Das Tauwetter blieb, doch der Wind wurde schärfer. 1967 empfing nur noch ein Mitarbeiter des Zentralkomitees die nun dritte wolgadeutsche Delegation. Das Treffen verlief in geradezu feindseliger Stimmung. „Genosse Stroganow, Sie sind in unseren Angelegenheiten sehr inkompetent“, waren die Abschiedsworte.
Autonomie in Sibirien
Auch wenn die Rückkehr an die Wolga noch bis zum Ende der UdSSR diskutiert wurde – zuletzt vor allem von der Bewegung Wiedergeburt –, blieb die Hoffnung vergeblich. Die zwei während der Agonie des Riesenreiches eingerichteten Autonomen Nationalkreise Asowo und Halbstadt in Sibirien bestehen bis heute, konnten sich jedoch nie zu tatsächlichen Oasen rußlanddeutschen Lebens entwickeln. Von einem anderen Kapitel der deutschen Siedelungsgeschichte künden Orte wie Thälmann, Luxemburg oder Rot-Front in der Nähe der kirgisischen Hauptstadt Bischkek. Deren Bewohner stammten teilweise ebenfalls von der Wolga, waren jedoch bereits im 19. Jh. als Mennoniten in das heutige Kirgisien gezogen.

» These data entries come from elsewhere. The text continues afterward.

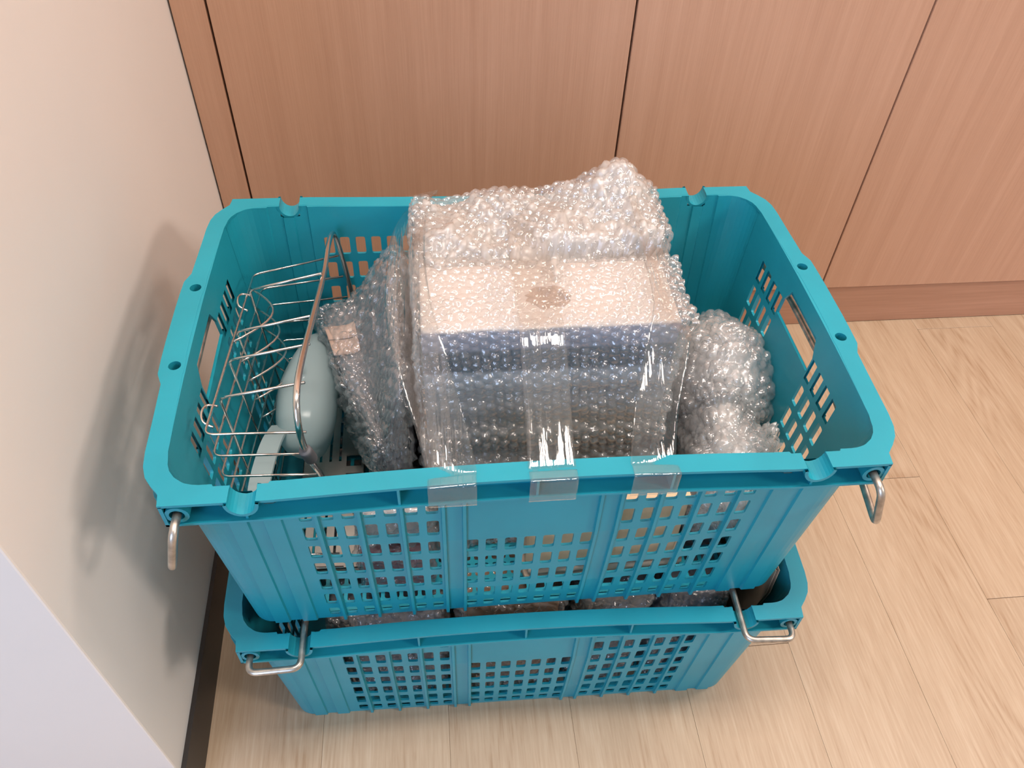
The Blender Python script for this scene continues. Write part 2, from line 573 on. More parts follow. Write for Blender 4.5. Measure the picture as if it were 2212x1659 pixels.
# black skirting
mb = MB()
t = 0.006
mb.hexa([(xa, YE, 0), (xa + t, YE - t, 0), (xb + t, YC - 0.001, 0), (xb, YC - 0.001, 0)],
        [(xa, YE, 0.079), (xa + t, YE - t, 0.079), (xb + t, YC - 0.001, 0.079), (xb, YC - 0.001, 0.079)])
mb.box(-1.35, xa + t, YE - t, YE, 0, 0.079)
tag(mb.build('baseboard_left', M['black_base']), 'black skirting board along the foot of the white wall', kind='structure')

# built-in cupboard: carcass, filler strip, doors, plinth
cup = empty('built_in_cupboard', (0.6, YC, 0))
tag(cup, 'tall wood-grain built-in cupboard wall behind the crates', 'cupboard')


def cup_part(name, x0, x1, y0, y1, z0, z1, mat, bevel=0.0012):
    mb = MB(); mb.box(x0 - 0.6, x1 - 0.6, y0 - YC, y1 - YC, z0, z1)
    o = mb.build(name, mat, cup)
    if bevel:
        bv = o.modifiers.new('edge', 'BEVEL'); bv.width = bevel; bv.segments = 2
    return o


XR = 2.3
cup_part('carcass', xb + 0.002, XR, YC + 0.02, YC + 0.06, 0.0, CEIL - 0.02, M['gap'], 0)
gp = 0.0016
cup_part('filler_strip', xb + 0.0035, G1 - gp, YC, YC + 0.02, 0.0, CEIL - 0.02, M['cabinet'])
for a, b_ in ((G1, G2), (G2, G3), (G3, 1.2726), (1.2726, 1.72), (1.72, XR)):
    cup_part('door', a + gp, b_ - gp, YC, YC + 0.02, HK + 0.001, CEIL - 0.02, M['cabinet'])
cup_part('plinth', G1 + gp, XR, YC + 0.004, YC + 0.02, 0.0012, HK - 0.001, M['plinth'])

# ------------------------------------------------------------------ stacking crates
TW = 0.003     # wall thickness
ROW_TOP = [0.2358 - 0.0352 * i for i in range(7)]
HOLE_H = 0.0240
PITCH = 0.0184


def CRz(z): return 0.0244 + (0.034 - 0.0244) * z / H


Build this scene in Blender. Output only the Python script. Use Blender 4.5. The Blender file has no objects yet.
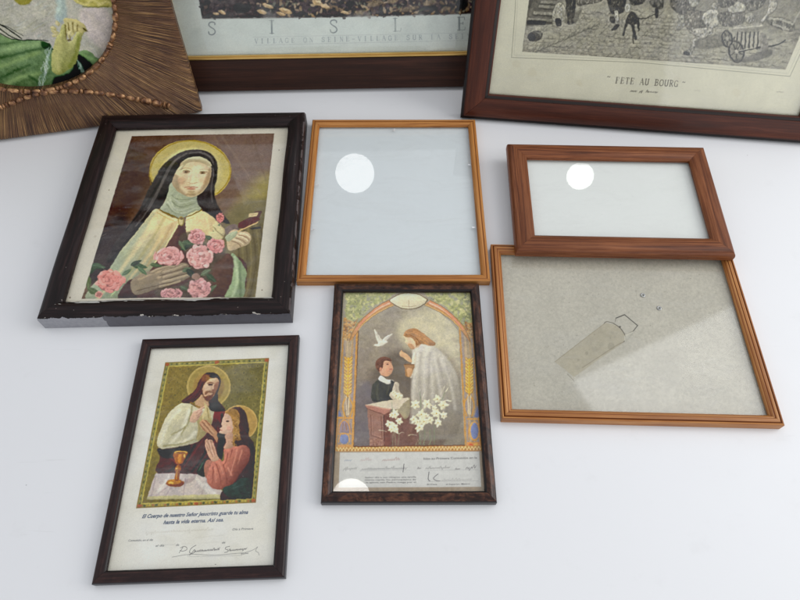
import bpy, math, random
import numpy as np
from mathutils import Matrix, Vector
random.seed(7)
SC = bpy.context.scene
COL = SC.collection
R = math.radians

# ------------------------------------------------------------------ camera
CAM_F = 620.34            # focal length in pixels of an 800 px wide picture
CAM_P, CAM_ROLL, CAM_H = 1.02122626, 0.00493031, 0.765956
fw = Vector((0, math.cos(CAM_P), -math.sin(CAM_P)))
rt0 = Vector((1, 0, 0)); up0 = rt0.cross(fw)
RT = math.cos(CAM_ROLL)*rt0 + math.sin(CAM_ROLL)*up0
UP = -math.sin(CAM_ROLL)*rt0 + math.cos(CAM_ROLL)*up0
CC = Vector((0, 0, CAM_H))
cd = bpy.data.cameras.new('camera'); cam = bpy.data.objects.new('camera', cd); COL.objects.link(cam)
cd.sensor_width = 36; cd.lens = CAM_F/800*36; cd.clip_start = .01; cd.clip_end = 100
M = Matrix((RT, UP, -fw)).transposed().to_4x4(); M.translation = CC
cam.matrix_world = M
SC.camera = cam
SC.view_settings.view_transform = 'Standard'; SC.view_settings.look = 'None'
SC.view_settings.exposure = 0; SC.view_settings.gamma = 1

# ------------------------------------------------------------------ light: soft indoor daylight, ceiling globes, a window behind the viewer
w = bpy.data.worlds.new('World'); SC.world = w; w.use_nodes = True
w.node_tree.nodes['Background'].inputs[0].default_value = (.925, .95, 1.0, 1)
w.node_tree.nodes['Background'].inputs[1].default_value = .735

def area(name, loc, target, sx, sy, radiance, col=(1, 1, 1), spin=0):
    l = bpy.data.lights.new(name, 'AREA'); l.shape = 'RECTANGLE'; l.size = sx; l.size_y = sy
    l.energy = radiance*math.pi*sx*sy; l.color = col
    o = bpy.data.objects.new(name, l); COL.objects.link(o); o.location = loc
    q = (Vector(target)-Vector(loc)).to_track_quat('-Z', 'Y'); o.rotation_euler = (q.to_matrix() @ Matrix.Rotation(spin, 3, 'Z')).to_euler()
    return o
def globe(name, loc, r, radiance):
    l = bpy.data.lights.new(name, 'POINT'); l.shadow_soft_size = r
    l.energy = radiance*4*math.pi**2*r*r; l.color = (1, .99, .97)
    o = bpy.data.objects.new(name, l); COL.objects.link(o); o.location = loc
globe('ceiling_globe', (-.302, 2.850, 2.3), .128, 5.2)
globe('ceiling_globe', (-.232, .742, 2.3), .096, 8)
globe('ceiling_globe', (1.275, 2.915, 2.72), .094, 6.5)
area('window', (2.2, -2.6, .9), (.35, .7, .5), 2.2, 2.4, 1.35, (.93, .96, 1.0))
area('side_key_light', (3.1, .3, 1.5), (.0, .6, 0), 2.4, 1.6, 4.0, (1.0, .985, .95))  # added key light from the right to give shadows direction, no known window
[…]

Ab Mitte der 1970er-Jahre begann der Exodus der Wolgadeutschen. Die Melkerin Katharina Grauberger hat ihn nicht mehr erlebt. Sie starb 1973 in Kasachstan. Therese Chromowa zog 1974 unter Druck der sowjetischen Behörden in die Bundesrepublik, wo sie bis 2004 lebte. Konrad Hoffmann und Alexander Heckmann blieben bis zu ihrem Tod 1977 und 1994 in Usbekistan und Georgien.